Scene modeling code data:
++++++++++

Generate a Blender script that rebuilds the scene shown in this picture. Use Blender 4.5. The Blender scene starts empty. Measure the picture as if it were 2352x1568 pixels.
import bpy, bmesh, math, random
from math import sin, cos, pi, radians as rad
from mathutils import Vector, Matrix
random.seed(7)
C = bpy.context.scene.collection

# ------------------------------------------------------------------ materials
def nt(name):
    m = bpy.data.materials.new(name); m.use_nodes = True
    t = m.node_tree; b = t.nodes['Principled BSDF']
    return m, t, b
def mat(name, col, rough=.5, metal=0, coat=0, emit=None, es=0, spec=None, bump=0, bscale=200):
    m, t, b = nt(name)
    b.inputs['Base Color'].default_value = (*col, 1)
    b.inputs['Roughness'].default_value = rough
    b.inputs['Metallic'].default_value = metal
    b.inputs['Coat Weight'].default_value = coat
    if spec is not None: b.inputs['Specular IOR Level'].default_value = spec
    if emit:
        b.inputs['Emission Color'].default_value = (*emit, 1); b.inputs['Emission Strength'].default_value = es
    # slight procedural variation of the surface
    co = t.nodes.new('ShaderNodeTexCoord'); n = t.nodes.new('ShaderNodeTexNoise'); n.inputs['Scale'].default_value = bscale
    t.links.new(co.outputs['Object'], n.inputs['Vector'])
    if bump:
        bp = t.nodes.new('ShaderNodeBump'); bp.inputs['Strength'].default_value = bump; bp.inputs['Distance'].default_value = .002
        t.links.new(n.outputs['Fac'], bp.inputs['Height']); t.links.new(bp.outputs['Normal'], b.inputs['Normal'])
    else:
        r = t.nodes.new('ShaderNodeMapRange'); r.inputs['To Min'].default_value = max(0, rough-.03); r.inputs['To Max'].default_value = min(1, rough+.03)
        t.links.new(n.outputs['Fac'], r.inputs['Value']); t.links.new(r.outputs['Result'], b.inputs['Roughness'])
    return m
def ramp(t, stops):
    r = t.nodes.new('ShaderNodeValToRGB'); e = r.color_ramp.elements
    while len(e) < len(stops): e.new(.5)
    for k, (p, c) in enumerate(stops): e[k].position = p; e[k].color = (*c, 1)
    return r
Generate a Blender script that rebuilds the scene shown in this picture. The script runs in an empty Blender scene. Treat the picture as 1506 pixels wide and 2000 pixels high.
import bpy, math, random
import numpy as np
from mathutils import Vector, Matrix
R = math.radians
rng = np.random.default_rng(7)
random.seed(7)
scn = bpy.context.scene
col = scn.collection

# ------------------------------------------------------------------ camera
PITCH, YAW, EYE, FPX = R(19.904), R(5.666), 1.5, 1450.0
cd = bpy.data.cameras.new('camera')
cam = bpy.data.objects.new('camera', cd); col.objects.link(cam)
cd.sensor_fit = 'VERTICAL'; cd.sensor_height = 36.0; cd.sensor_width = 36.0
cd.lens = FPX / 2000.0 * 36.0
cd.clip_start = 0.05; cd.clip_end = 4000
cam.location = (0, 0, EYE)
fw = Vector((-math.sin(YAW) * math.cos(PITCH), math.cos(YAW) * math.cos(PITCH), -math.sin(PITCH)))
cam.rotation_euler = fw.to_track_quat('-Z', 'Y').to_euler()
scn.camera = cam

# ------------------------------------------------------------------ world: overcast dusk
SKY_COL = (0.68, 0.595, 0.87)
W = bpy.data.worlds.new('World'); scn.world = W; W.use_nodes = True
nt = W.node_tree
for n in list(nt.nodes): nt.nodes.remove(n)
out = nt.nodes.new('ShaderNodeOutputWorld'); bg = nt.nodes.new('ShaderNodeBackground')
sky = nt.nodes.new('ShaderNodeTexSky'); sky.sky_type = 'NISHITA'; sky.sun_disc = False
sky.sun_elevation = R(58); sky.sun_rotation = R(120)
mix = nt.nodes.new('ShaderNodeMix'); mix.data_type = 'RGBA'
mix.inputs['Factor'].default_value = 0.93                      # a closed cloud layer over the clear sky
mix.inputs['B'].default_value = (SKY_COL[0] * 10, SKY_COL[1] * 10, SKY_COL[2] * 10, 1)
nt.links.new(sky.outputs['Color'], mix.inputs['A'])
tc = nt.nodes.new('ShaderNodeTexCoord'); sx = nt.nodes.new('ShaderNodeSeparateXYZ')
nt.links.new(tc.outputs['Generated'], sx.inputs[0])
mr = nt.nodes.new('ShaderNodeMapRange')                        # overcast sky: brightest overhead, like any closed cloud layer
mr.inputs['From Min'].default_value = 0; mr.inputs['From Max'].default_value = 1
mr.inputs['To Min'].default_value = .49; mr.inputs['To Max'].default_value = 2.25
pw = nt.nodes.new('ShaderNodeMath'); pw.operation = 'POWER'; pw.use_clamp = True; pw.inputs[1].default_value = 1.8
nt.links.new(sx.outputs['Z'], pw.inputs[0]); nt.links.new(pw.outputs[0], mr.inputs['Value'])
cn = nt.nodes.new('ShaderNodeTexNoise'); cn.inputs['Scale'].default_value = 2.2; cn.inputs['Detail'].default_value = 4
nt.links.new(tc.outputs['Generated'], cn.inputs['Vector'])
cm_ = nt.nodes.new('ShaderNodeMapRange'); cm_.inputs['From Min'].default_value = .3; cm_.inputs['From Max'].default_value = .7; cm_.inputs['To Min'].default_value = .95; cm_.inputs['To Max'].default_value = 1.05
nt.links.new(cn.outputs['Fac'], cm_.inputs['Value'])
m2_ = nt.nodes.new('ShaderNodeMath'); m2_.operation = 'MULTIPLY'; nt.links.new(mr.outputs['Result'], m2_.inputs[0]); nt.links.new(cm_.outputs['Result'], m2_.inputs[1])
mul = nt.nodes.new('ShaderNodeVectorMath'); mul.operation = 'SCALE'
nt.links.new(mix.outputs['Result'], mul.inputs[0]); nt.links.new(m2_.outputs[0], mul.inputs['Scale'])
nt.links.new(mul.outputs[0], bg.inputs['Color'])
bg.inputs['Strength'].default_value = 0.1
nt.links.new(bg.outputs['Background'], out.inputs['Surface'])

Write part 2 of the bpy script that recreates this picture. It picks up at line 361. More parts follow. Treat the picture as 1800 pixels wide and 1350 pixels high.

++++++++++

Return each line where "picture" shows up.

Generate a Blender script that rebuilds the scene shown in this picture. Use Blender 4.5. The Blender scene starts empty. Measure the picture as if it were 2352x1568 pixels.
Generate a Blender script that rebuilds the scene shown in this picture. The script runs in an empty Blender scene. Treat the picture as 1506 pixels wide and 2000 pixels high.
Write part 2 of the bpy script that recreates this picture. It picks up at line 361. More parts follow. Treat the picture as 1800 pixels wide and 1350 pixels high.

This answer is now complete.